◆ DATA LINES:

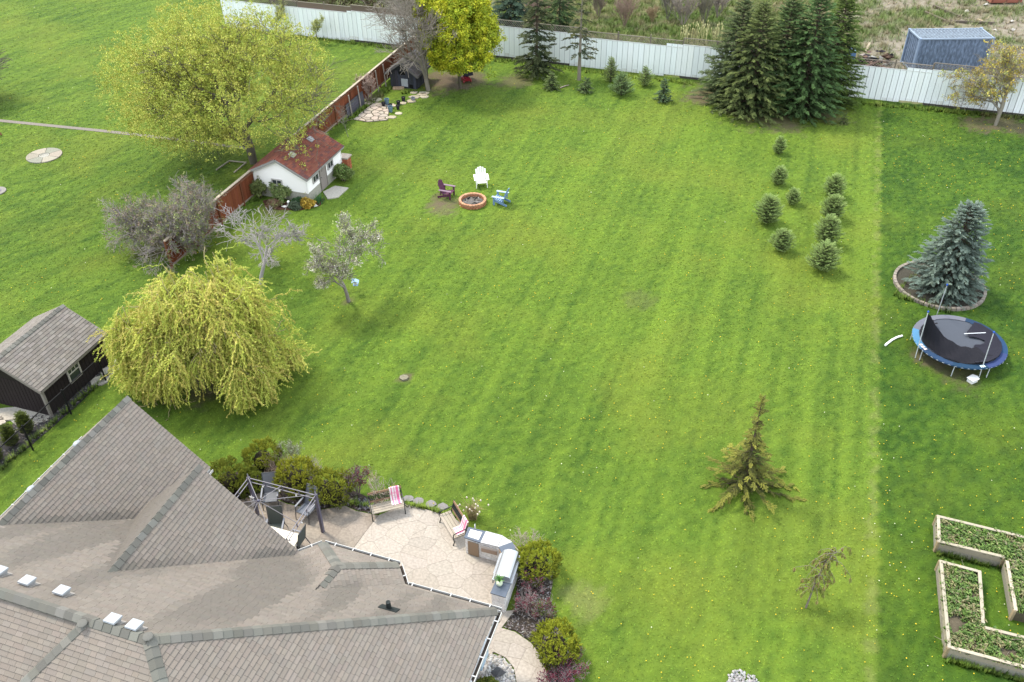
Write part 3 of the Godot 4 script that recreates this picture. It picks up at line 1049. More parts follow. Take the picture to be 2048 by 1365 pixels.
# ---------------------------------------------------------------- fences
func white_fence() -> void:
	var a := G(455, 52)
	var q := along(a)
	var x0 := q.x
	var x1 := along(G(2048, 234)).x + 6.0
	var fe := thing("metal_fence", "tall white ribbed metal fence with wooden lattice along its top", "fence", XA * x0 + ZA * BACK_Z, YAW)
	var n_ := int((x1 - x0) / 0.40)
	var sec_of := func(x: float) -> float:      # the sections step up and down a little
		var t := x / (x1 - x0)
		if t < 0.17: return 2.26
		if t < 0.44: return 2.42
		if t < 0.545: return 2.22
		if t < 0.66: return 2.44
		if t < 0.79: return 2.25
		return 2.46
	var lift_of := func(x: float) -> float: return 0.16 if sec_of.call(x) > 2.4 else 0.02
	for i in n_:
		var x := i * 0.40
		var top: float = sec_of.call(x)
		var low: float = lift_of.call(x)
		var mb := MB.new()
		mb.col = vary(lin(0.80, 0.83, 0.83), 0.05)
		var h := top - low
		var tone_ := mb.col
		var dirt := R(0.08, 0.30)
		mb.col = tone_.lerp(lin(0.42, 0.39, 0.31), R(0.15, 0.45))
		mb.bx(x + 0.2, low + dirt * 0.5, 0.004, 0.36, dirt, 0.018)
		mb.col = tone_
		mb.bx(x + 0.2, low + h * 0.5, R(-0.006, 0.006), 0.365, h, 0.02)
		mb.bx(x + 0.05, low + h * 0.5, 0.022, 0.05, h, 0.03)
		mb.col = lin(0.40, 0.41, 0.42)
		mb.bx(x + 0.2, low + h * 0.5, -0.03, 0.4, h - 0.02, 0.01)
		mb.col = lin(0.76, 0.79, 0.79)
		mb.bx(x + 0.2, low + h * 0.5, 0.016, 0.03, h, 0.014)
		put(mb, "fence_panel", M.metal, fe)
	# posts, cap rails and lattice, section by section
	var x := 0.0
	var bay := 2.4
	while x < x1 - x0 - 0.1:
		var w := minf(bay, x1 - x0 - x)
		var top: float = sec_of.call(x + 0.2)
		var p := MB.new()
		p.col = lin(0.23, 0.19, 0.15)
		p.bx(x, 1.45, -0.08, 0.09, 2.9, 0.09)
		put(p, "post", M.wood, fe)
		var r := MB.new()
		r.col = lin(0.60, 0.60, 0.58)
		r.bx(x + w * 0.5, top + 0.02, 0.0, w, 0.04, 0.07)
		put(r, "cap_rail", M.metal, fe)
		var la := MB.new()
		var lh := 0.44
		la.col = vary(lin(0.30, 0.26, 0.21), 0.1)
		la.bx(x + w * 0.5, top + lh + 0.04, -0.06, w, 0.04, 0.05)
		var t := x / (x1 - x0)
		if t > 0.075 and t < 0.29:               # here boards close the top
			la.col = vary(lin(0.20, 0.15, 0.115), 0.1)
			la.bx(x + w * 0.5, top + lh * 0.5 + 0.03, -0.06, w - 0.03, lh, 0.02)
			put(la, "top_board", M.wood, fe)
		else:
			var k := -lh
			while k < w:
				for dirn in [1.0, -1.0]:
					var xa := k if dirn > 0 else k + lh
					var xb := k + lh if dirn > 0 else k
					var ya := 0.0
					var yb := lh
					var A := Vector3(xa, ya, 0)
					var B := Vector3(xb, yb, 0)
					# trim to the bay
					for e in [[0.0, 1.0], [w, -1.0]]:
						var lim: float = e[0]
						var sg: float = e[1]
						if (A.x - lim) * sg < 0 and (B.x - lim) * sg > 0: A = A.lerp(B, (lim - A.x) / (B.x - A.x))
						elif (B.x - lim) * sg < 0 and (A.x - lim) * sg > 0: B = B.lerp(A, (lim - B.x) / (A.x - B.x))
					if A.x < -0.001 or B.x < -0.001 or A.x > w + 0.001 or B.x > w + 0.001 or A.distance_to(B) < 0.03: continue
					var off := Vector3(x, top + 0.04, -0.055 - 0.006 * dirn)
					la.bar(A + off, B + off, 0.010, 0.045, Vector3.BACK)
				k += 0.19
			kind(put(la, "lattice", M.wood, fe), "stuff")
		var gb := MB.new()
		var low: float = lift_of.call(x + 0.2)
		if low > 0.1:
			gb.col = lin(0.10, 0.09, 0.08)
			gb.bx(x + w * 0.5, 0.07, -0.03, w - 0.02, 0.2, 0.04)
			put(gb, "gravel_board", M.wood, fe)
		x += bay
func brown_fence() -> void:
	var a := G(320, 482, 1.6)
	var b := G(846, 62, 1.6)
	var pa := along(a)
	var pb := along(b)
	var fe := thing("board_fence", "long red brown board fence with pale cap rail between the lawns", "fence", XA * ((pa.x + pb.x) * 0.5) + ZA * pa.y, YAW)
	var l := pa.y - BACK_Z - 0.2
	var fence_u := (pa.x + pb.x) * 0.5
	var x := 0.0
	var bay := 2.3
	while x < l:
		var w := minf(bay, l - x)
		var p := MB.new()
		p.col = vary(lin(0.20, 0.075, 0.04), 0.1)
		p.bx(0.03, 0.8, -x, 0.1, 1.6, 0.1)
		put(p, "post", M.wood, fe)
		var c := MB.new()
		c.col = vary(lin(0.50, 0.43, 0.33), 0.1)
		c.bx(0, 1.62, -x - w * 0.5, 0.15, 0.04, w)
		put(c, "cap_rail", M.wood, fe)
		for h in [0.18, 1.48]:
			var rr := MB.new()
			rr.col = vary(lin(0.23, 0.10, 0.06) if h > 1 else lin(0.34, 0.27, 0.2), 0.1)
			rr.bx(0.05, h, -x - w * 0.5, 0.04, 0.09, w - 0.1)
			put(rr, "rail", M.wood, fe)
		var z := 0.0
		var sheet_c := vary(lin(0.23, 0.072, 0.034), 0.14)
		while z < w - 0.02:
			var bd := MB.new()
			bd.col = vary(sheet_c, 0.18)
			bd.bx(0.0 + R(-0.003, 0.003), 0.83, -x - z - 0.075, 0.022, 1.5, 0.138)
			put(bd, "board", M.wood, fe)
			z += 0.15
		x += bay
	# grey wooden panels, wires and poles that lean against the garden side
	var gp := thing("grey_panel", "weathered grey plank panel leaning on the board fence by flagstones", "panel", XA * (fence_u + 0.13) + ZA * (along(G(716, 222)).y), YAW)
	for i in 5:
		var mb := MB.new()
		mb.col = vary(lin(0.12, 0.115, 0.13), 0.2)
		mb.box(Transform3D(Basis(Vector3.BACK, 0.1), Vector3(0.1 - 0.018 * i, 0.1 + i * 0.18, 0)), Vector3(0.025, 0.17, 2.6))
		put(mb, "plank", M.wood, gp)
	var li := [[704, 232, 190, "nearest the white shed end"], [722, 216, 172, "beside the grey plank panel"], [757, 183, 141, "behind the bare twiggy bush"], [772, 173, 128, "nearest the old dark shed"]]
	for q in li:
		var s := G(q[0], q[1])
		var h := tall(q[1], q[2])
		var po := MB.new()
		po.col = lin(0.42, 0.37, 0.32)
		po.rod(Vector3.ZERO, Vector3(-0.08, h, 0.02), 0.045, 6)
		var o := put(po, "garden_pole", M.wood)
		o.position = s
		tag(o, "thin grey pole standing before the board fence, " + q[3], "pole", "grey poles along the board fence")
func container() -> void:
	var p := G(1842, 77, 2.55)
	p.y = 0
	var r := G(1987, 75, 2.55)
	var d := Vector3(r.x - p.x, 0, r.z - p.z)
	var l := 5.35
	var w := 2.1
	var co := thing("shipping_container", "blue grey corrugated shipping container behind the white fence", "container", p, -atan2(d.z, d.x))
	var H := 2.55
	var c := lin(0.20, 0.265, 0.37)
	var side := func(called: String, A: Vector3, e: Vector3, len_: float, out_: Vector3, cc: Color, pitch: float) -> void:
		var mb := MB.new()
		mb.col = cc
		var n_ := int(len_ / pitch)
		var st := len_ / n_
		for i in n_:
			var s := A + e * (st * i)
			var pr := [0.0, 0.0, 0.045, 0.045, 0.0]
			var at := [0.0, 0.28, 0.42, 0.86, 1.0]
			for k in 4:
				var u: Vector3 = s + e * (st * at[k]) - out_ * pr[k]
				var v_: Vector3 = s + e * (st * at[k + 1]) - out_ * pr[k + 1]
				if absf(out_.y) > 0.5:
					mb.quad(u + Vector3(0, 0, 0), v_, v_ + Vector3(0, 0, -w + 0.12), u + Vector3(0, 0, -w + 0.12))
				else:
					mb.quad(u, v_, v_ + Vector3.UP * (H - 0.3), u + Vector3.UP * (H - 0.3))
		put(mb, called, M.weathered, co)
	side.call("side_wall", Vector3(0.06, 0.17, -0.02), Vector3.RIGHT, l - 0.12, Vector3(0, 0, 1), c, 0.28)
	side.call("side_wall", Vector3(l - 0.06, 0.17, -w + 0.02), Vector3.LEFT, l - 0.12, Vector3(0, 0, -1), c, 0.28)
	side.call("end_wall", Vector3(0.02, 0.17, -w + 0.06), Vector3.BACK, w - 0.12, Vector3(-1, 0, 0), c, 0.28)
	side.call("end_wall", Vector3(l - 0.02, 0.17, -0.06), Vector3.FORWARD, w - 0.12, Vector3(1, 0, 0), c, 0.28)
	side.call("top_sheet", Vector3(0.06, H - 0.02, -0.06), Vector3.RIGHT, l - 0.12, Vector3(0, 1, 0), lin(0.185, 0.235, 0.29), 0.24)
	var fl := MB.new()
	fl.col = lin(0.07, 0.08, 0.1)
	fl.bx(l * 0.5, 0.1, -w * 0.5, l - 0.1, 0.08, w - 0.1)
	put(fl, "floor", M.metal, co)
	for x in [0.0, l]:
		for z in [0.0, -w]:
			var k := MB.new()
			k.col = lin(0.19, 0.25, 0.35)
			k.bx(x, H * 0.5, z, 0.13, H, 0.13)
			k.bx(x, H - 0.04, z, 0.17, 0.12, 0.17)
			k.bx(x, 0.06, z, 0.17, 0.12, 0.17)
			put(k, "corner_post", M.metal, co)
	for z in [0.0, -w]:
		for y in [0.1, H - 0.06]:
			var k := MB.new()
			k.col = lin(0.22, 0.28, 0.36) if y > 1 else c
			k.bx(l * 0.5, y, z, l - 0.13, 0.1, 0.08)
			put(k, "rail", M.metal, co)
	for x in [0.0, l]:
		for y in [0.1, H - 0.06]:
			var k := MB.new()
			k.col = lin(0.22, 0.28, 0.36) if y > 1 else c
			k.bx(x, y, -w * 0.5, 0.08, 0.1, w - 0.13)
			put(k, "rail", M.metal, co)
	block_box(co.transform, 0, l, -w, 0)
func chain_fence() -> void:
	var a := G(142, 829)
	var fe := thing("chain_link_fence", "black chain link fence with thin posts before the dark shed", "fence", a, YAW)
	var gap := 2.22
	var black := lin(0.008, 0.008, 0.009)
	for i in range(-3, 2):
		var p := MB.new()
		p.col = black
		p.rod(Vector3(0, 0, i * -gap), Vector3(0, 1.3, i * -gap), 0.035, 8)
		p.ball(Vector3(0, 1.31, i * -gap), Vector3(0.045, 0.045, 0.045), 6)
		put(p, "post", M.plain, fe)
	var r := MB.new()
	r.col = black
	r.rod(Vector3(0, 1.25, gap * 3), Vector3(0, 1.25, -gap), 0.024, 6)
	put(r, "top_rail", M.plain, fe)
	var wire := MB.new()
	wire.col = black
	var z := -gap
	while z < gap * 3:
		for s in [-1.0, 1.0]:
			var A := Vector3(0.002 * s, 0.03, z)
			var B := Vector3(0.002 * s, 1.23, z + s * 1.2)
			if B.z > gap * 3 or B.z < -gap: continue
			wire.bar(A, B, 0.003, 0.003, Vector3.RIGHT)
		z += 0.06
	kind(put(wire, "chain_link_mesh", M.plain, fe), "stuff")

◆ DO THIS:
Extract every line containing the string "that" from the material.

◆ RESPONSE:
Write part 3 of the Godot 4 script that recreates this picture. It picks up at line 1049. More parts follow. Take the picture to be 2048 by 1365 pixels.
	# grey wooden panels, wires and poles that lean against the garden side